In Hannover befindet sich auch die einzige seiner Rechenmaschinen, die erhalten blieb; unser Eingangsbild zeigt den Nachbau des HNF. Unser Blogbeitrag stützt sich weitgehend auf das Buch Die Leibniz-Rechenmaschine der Historikerin Ariane Walsdorf, das wir allen Freunden der barocken Informatik empfehlen. Wir danken ihr ebenso für die Zeichnungen aus dem Leibniz-Nachlass in der Niedersächsischen Landesbibliothek.
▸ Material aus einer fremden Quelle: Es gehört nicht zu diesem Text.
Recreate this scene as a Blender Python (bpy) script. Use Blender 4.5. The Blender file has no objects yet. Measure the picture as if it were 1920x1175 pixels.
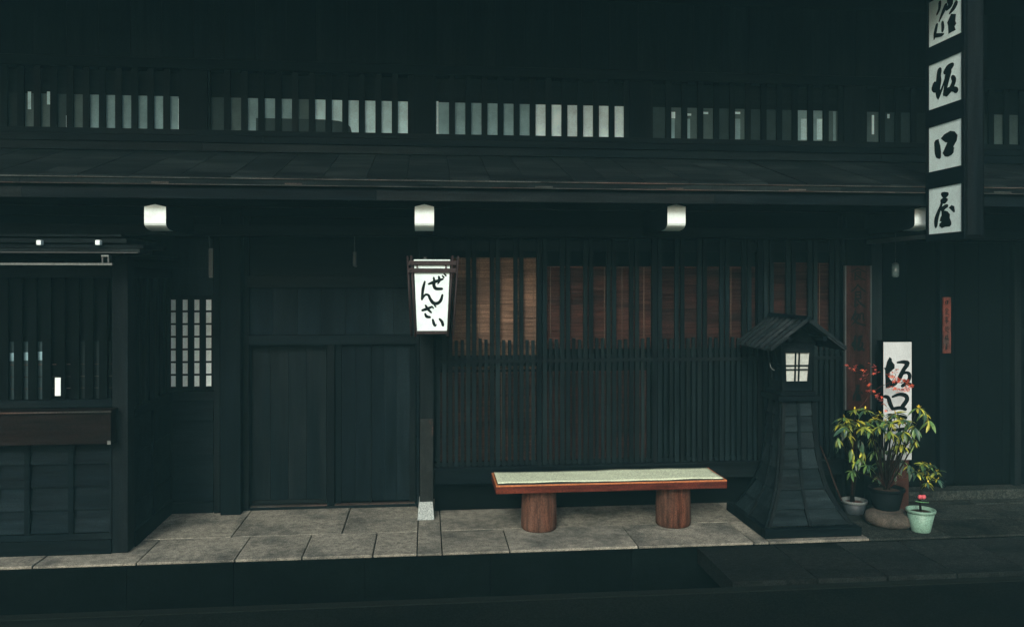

Die Zeit von Leibniz in Paris beschrieb der Autor Eike Christian Hirsch. Und wer den Gelehrten feiern möchte, hat am 1. Juli Gelegenheit dazu: das ist sein 376. Geburtstag.

Apropos feiern: Am Freitag, dem 1. Juli, begeht das HNF den 70. Geburtstag des Labors für Impulstechnik (LfI). Aus diesem Anlass finden um 11 und um 14 Uhr  zwei kostenlose Führungen zur Geschichte des LfI und der 1968 gegründeten Nixdorf Computer AG statt.